* GIVEN INFORMATION:
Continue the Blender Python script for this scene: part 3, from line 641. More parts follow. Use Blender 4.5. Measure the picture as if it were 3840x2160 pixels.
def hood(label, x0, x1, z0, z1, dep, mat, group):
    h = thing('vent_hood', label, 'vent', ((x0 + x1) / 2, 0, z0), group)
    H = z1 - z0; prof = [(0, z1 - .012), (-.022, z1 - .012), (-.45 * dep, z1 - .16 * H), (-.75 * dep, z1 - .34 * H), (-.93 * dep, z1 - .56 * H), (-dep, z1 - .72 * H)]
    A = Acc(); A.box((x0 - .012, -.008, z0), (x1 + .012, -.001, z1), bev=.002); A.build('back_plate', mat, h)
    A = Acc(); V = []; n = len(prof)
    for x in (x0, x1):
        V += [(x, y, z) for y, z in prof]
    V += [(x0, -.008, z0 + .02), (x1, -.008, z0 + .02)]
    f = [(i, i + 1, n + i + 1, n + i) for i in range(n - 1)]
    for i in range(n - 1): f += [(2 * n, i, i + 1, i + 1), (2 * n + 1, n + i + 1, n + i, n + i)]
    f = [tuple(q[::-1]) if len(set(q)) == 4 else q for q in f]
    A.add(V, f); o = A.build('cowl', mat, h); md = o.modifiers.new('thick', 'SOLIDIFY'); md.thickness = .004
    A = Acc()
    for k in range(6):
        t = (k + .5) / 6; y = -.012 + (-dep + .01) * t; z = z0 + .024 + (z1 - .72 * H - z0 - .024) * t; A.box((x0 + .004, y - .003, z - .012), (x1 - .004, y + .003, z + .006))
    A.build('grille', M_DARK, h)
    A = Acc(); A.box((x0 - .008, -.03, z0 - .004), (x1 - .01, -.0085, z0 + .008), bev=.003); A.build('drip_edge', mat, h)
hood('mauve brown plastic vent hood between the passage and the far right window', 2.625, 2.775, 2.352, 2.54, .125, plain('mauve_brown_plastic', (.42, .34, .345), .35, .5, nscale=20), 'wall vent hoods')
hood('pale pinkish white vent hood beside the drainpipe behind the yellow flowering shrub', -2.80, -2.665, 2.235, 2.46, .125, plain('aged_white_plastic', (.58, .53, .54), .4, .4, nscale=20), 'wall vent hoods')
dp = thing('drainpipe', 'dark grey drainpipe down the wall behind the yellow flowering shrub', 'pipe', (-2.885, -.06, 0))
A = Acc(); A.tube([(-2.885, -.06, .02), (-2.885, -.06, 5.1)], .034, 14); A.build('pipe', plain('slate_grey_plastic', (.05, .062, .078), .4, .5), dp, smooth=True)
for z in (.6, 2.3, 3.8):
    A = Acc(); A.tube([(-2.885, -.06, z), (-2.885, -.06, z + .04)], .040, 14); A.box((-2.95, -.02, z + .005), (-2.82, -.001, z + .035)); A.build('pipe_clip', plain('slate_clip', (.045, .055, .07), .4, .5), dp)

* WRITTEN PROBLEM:
Your task is to return the full listing exactly as it was given.

* FINISHED ANSWER:
Continue the Blender Python script for this scene: part 3, from line 641. More parts follow. Use Blender 4.5. Measure the picture as if it were 3840x2160 pixels.
def hood(label, x0, x1, z0, z1, dep, mat, group):
    h = thing('vent_hood', label, 'vent', ((x0 + x1) / 2, 0, z0), group)
    H = z1 - z0; prof = [(0, z1 - .012), (-.022, z1 - .012), (-.45 * dep, z1 - .16 * H), (-.75 * dep, z1 - .34 * H), (-.93 * dep, z1 - .56 * H), (-dep, z1 - .72 * H)]
    A = Acc(); A.box((x0 - .012, -.008, z0), (x1 + .012, -.001, z1), bev=.002); A.build('back_plate', mat, h)
    A = Acc(); V = []; n = len(prof)
    for x in (x0, x1):
        V += [(x, y, z) for y, z in prof]
    V += [(x0, -.008, z0 + .02), (x1, -.008, z0 + .02)]
    f = [(i, i + 1, n + i + 1, n + i) for i in range(n - 1)]
    for i in range(n - 1): f += [(2 * n, i, i + 1, i + 1), (2 * n + 1, n + i + 1, n + i, n + i)]
    f = [tuple(q[::-1]) if len(set(q)) == 4 else q for q in f]
    A.add(V, f); o = A.build('cowl', mat, h); md = o.modifiers.new('thick', 'SOLIDIFY'); md.thickness = .004
    A = Acc()
    for k in range(6):
        t = (k + .5) / 6; y = -.012 + (-dep + .01) * t; z = z0 + .024 + (z1 - .72 * H - z0 - .024) * t; A.box((x0 + .004, y - .003, z - .012), (x1 - .004, y + .003, z + .006))
    A.build('grille', M_DARK, h)
    A = Acc(); A.box((x0 - .008, -.03, z0 - .004), (x1 - .01, -.0085, z0 + .008), bev=.003); A.build('drip_edge', mat, h)
hood('mauve brown plastic vent hood between the passage and the far right window', 2.625, 2.775, 2.352, 2.54, .125, plain('mauve_brown_plastic', (.42, .34, .345), .35, .5, nscale=20), 'wall vent hoods')
hood('pale pinkish white vent hood beside the drainpipe behind the yellow flowering shrub', -2.80, -2.665, 2.235, 2.46, .125, plain('aged_white_plastic', (.58, .53, .54), .4, .4, nscale=20), 'wall vent hoods')
dp = thing('drainpipe', 'dark grey drainpipe down the wall behind the yellow flowering shrub', 'pipe', (-2.885, -.06, 0))
A = Acc(); A.tube([(-2.885, -.06, .02), (-2.885, -.06, 5.1)], .034, 14); A.build('pipe', plain('slate_grey_plastic', (.05, .062, .078), .4, .5), dp, smooth=True)
for z in (.6, 2.3, 3.8):
    A = Acc(); A.tube([(-2.885, -.06, z), (-2.885, -.06, z + .04)], .040, 14); A.box((-2.95, -.02, z + .005), (-2.82, -.001, z + .035)); A.build('pipe_clip', plain('slate_clip', (.045, .055, .07), .4, .5), dp)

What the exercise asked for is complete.